Faculty Profile

Siobhan Phillips

(she/her/hers)Professor of English (2011)

Contact Information

phillisi@dickinson.edu

East College Room 407
717-245-1729

Bio

Phillips teaches American literature of the twentieth and twenty-first centuries, food studies, and creative writing. She has published a scholarly study, The Poetics of the Everyday (Columbia UP, 2010), and a novel, Benefit (Bellevue Literary Press, 2022), as well as essays, poems, and articles in various journals.

Education

  • B.A., Yale University, 1999
  • M.Phil., Oxford University, 2001
  • M.A., University of East Anglia, 2002
  • Ph.D., Yale University, 2007

2025-2026 Academic Year

Fall 2025

ENGL 101 Literature and Food
This course looks at how literary texts take on some key questions of food and culture, including the status of the body, the preservation and evolution of tradition, the effects and redress of hunger, the morality of pleasure, and the relationship of humans to the non-human world. We will consider a range of genres-fiction, poetry, memoir, essay, reportage-to understand how elements of artistic form alter potential answers to the questions that food presents.

CRWR 218 Creative Writ:Poetry & Fiction
An introductory creative writing workshop in poetry and fiction.

ENGL 331 First-Person Fiction
This course will consider the prevalence, importance, and variety of the first person in recent Anglophone fiction; through this focus, we will examine possibilities of character and narration while relating these aspects of craft to contemporary literary culture and broader historical developments. Authors may include Anna Burns, Rachel Cusk, Noor Naga, Julie Otsuka, and Joseph Earl Thomas.

CRWR 500 Independent Study

Spring 2026

ENGL 220 Intro to Literary Studies
In literary studies, we explore the work texts do in the world. This course examines several texts of different kinds (e.g., novel, poetry, film, comic book, play, etc.) to investigate how literary forms create meanings. It also puts texts in conversation with several of the critical theories and methodologies that shape the discipline of literary study today (e.g., Marxist theory, new historicism, formalism, gender theory, postcolonial theory, ecocriticism, etc.). This course helps students frame interpretive questions and develop their own critical practice. Prerequisite: 101. This course is the prerequisite for 300-level work in English.

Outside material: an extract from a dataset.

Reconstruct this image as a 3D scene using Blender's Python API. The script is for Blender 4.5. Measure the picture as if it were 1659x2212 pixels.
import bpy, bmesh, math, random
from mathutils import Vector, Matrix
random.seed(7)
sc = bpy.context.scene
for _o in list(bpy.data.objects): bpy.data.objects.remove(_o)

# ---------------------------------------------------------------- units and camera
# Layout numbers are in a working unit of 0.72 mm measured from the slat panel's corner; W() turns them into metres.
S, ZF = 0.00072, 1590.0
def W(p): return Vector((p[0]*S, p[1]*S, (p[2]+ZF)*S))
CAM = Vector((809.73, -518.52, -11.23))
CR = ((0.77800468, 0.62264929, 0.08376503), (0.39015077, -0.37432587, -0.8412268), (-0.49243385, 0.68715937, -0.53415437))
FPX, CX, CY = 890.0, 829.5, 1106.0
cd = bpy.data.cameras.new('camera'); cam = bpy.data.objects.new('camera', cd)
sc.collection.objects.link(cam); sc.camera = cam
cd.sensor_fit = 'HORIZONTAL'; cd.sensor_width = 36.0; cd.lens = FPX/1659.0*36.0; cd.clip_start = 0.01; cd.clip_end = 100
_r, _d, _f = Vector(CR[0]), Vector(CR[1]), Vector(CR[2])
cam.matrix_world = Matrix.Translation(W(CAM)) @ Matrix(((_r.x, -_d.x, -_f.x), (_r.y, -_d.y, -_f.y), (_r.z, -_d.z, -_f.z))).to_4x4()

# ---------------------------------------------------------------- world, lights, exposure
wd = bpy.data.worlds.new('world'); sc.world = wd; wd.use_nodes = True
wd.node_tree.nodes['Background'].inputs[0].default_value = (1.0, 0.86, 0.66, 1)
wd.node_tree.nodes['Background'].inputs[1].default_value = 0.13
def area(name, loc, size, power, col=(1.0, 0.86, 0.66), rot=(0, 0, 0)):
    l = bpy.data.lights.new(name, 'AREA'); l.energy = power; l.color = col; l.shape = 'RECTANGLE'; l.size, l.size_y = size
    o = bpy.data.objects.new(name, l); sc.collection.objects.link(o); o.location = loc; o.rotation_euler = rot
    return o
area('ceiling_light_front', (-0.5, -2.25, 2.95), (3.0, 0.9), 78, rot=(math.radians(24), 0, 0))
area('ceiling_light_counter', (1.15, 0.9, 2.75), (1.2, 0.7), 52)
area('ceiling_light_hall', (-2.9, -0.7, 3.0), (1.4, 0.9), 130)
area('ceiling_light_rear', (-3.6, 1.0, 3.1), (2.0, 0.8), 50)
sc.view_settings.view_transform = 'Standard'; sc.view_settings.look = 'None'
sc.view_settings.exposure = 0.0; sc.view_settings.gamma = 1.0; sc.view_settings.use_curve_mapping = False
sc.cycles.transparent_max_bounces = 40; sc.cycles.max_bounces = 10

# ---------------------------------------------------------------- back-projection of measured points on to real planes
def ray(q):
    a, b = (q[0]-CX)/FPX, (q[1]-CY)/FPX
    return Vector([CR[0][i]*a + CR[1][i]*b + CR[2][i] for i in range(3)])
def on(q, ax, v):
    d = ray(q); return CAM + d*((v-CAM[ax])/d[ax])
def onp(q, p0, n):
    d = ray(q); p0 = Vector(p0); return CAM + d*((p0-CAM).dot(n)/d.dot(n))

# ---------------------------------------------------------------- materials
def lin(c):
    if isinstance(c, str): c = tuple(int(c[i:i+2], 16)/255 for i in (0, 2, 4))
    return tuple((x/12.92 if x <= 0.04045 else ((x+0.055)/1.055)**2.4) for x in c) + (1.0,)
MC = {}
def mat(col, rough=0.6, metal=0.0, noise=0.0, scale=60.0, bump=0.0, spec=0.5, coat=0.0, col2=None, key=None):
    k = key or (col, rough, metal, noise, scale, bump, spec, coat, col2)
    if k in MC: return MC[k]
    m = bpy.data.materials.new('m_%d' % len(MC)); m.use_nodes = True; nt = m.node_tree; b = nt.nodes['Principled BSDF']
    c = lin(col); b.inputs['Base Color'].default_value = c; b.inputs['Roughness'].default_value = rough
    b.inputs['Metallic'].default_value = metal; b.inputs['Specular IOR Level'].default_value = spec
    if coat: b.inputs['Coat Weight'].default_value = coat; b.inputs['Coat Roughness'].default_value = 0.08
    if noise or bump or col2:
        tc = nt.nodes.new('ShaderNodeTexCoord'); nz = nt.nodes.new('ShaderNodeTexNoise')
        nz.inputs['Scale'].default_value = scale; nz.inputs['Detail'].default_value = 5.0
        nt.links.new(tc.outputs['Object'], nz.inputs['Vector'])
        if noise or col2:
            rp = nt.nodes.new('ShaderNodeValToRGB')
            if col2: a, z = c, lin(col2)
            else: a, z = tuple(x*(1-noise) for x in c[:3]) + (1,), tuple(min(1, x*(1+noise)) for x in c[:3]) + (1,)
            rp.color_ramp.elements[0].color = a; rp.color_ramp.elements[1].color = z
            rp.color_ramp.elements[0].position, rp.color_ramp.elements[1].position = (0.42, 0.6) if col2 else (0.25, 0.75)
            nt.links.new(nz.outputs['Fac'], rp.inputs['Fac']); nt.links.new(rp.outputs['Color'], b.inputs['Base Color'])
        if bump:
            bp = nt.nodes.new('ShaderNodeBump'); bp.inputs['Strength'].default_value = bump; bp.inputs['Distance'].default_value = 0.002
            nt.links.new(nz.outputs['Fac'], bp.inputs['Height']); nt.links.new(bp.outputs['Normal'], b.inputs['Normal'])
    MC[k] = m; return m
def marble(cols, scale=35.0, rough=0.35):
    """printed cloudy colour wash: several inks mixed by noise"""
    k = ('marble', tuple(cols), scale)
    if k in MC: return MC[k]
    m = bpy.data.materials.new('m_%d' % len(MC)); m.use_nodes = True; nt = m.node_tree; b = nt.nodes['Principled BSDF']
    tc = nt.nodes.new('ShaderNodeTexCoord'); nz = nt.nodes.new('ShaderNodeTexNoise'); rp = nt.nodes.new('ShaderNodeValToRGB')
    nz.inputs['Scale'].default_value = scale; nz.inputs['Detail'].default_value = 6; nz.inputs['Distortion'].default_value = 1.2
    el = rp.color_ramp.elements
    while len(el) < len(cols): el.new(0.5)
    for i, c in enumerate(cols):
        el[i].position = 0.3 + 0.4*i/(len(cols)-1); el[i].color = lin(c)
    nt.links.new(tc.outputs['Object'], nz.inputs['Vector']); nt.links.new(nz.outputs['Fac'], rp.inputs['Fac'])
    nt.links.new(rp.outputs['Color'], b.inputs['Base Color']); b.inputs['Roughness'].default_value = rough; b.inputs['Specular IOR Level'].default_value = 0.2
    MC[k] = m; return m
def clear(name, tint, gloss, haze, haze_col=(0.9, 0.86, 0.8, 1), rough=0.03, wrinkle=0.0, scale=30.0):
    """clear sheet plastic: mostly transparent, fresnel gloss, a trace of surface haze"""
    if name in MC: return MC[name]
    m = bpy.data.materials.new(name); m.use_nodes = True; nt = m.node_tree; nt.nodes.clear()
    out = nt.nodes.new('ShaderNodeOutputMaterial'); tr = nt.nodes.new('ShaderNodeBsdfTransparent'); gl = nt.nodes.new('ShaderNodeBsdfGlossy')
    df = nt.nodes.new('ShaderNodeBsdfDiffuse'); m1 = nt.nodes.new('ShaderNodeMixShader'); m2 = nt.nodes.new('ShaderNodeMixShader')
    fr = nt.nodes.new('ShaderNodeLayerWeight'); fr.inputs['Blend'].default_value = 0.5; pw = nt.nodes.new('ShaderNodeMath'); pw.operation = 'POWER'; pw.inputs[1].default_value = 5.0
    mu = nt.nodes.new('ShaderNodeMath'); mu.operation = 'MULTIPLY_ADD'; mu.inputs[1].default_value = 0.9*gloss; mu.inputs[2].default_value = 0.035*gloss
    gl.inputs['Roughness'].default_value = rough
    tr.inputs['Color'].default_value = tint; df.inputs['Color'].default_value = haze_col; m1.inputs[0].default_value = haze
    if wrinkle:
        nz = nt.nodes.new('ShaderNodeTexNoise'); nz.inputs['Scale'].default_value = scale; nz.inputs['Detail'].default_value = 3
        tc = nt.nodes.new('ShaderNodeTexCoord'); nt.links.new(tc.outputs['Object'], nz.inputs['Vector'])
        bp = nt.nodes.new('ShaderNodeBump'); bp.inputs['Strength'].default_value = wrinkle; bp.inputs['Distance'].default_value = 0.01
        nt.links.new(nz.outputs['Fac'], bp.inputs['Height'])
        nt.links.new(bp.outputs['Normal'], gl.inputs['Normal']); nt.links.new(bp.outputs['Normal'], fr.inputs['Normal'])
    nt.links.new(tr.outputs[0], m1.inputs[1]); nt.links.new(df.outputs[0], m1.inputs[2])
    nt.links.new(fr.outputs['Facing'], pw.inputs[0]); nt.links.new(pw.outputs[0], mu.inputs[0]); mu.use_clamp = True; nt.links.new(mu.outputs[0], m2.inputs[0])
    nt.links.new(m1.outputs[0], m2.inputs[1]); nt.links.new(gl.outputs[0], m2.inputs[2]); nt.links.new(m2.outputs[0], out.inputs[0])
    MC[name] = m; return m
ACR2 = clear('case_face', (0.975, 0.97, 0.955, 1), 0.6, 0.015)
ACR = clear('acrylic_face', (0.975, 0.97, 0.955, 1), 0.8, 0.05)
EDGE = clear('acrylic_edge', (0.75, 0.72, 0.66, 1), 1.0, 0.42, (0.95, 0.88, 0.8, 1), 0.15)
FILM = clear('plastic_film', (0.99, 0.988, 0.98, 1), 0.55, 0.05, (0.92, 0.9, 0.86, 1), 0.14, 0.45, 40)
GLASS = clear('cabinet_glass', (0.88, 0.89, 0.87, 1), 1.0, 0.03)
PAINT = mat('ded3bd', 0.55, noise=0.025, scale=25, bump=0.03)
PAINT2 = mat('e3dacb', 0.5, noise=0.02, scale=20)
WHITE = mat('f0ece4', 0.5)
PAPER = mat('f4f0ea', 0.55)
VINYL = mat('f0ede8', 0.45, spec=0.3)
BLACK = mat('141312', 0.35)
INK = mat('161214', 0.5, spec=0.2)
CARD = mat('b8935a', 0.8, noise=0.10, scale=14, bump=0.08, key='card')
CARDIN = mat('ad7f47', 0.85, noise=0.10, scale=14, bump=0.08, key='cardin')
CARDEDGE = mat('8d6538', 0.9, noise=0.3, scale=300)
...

ENGL 222 Cookbooks: Craft and Culture
This course will consider the cookbook as a literary form and a cultural artifact. We will focus on US texts from the last three centuries, considering how these works inflect questions of temporality, labor, ecology, and identity, among other topics. Readings will include primary texts from Bracken, Child, Chao, Lewis, Smart-Grosvenor, and Toklas along with a range of historical and theoretical secondary texts.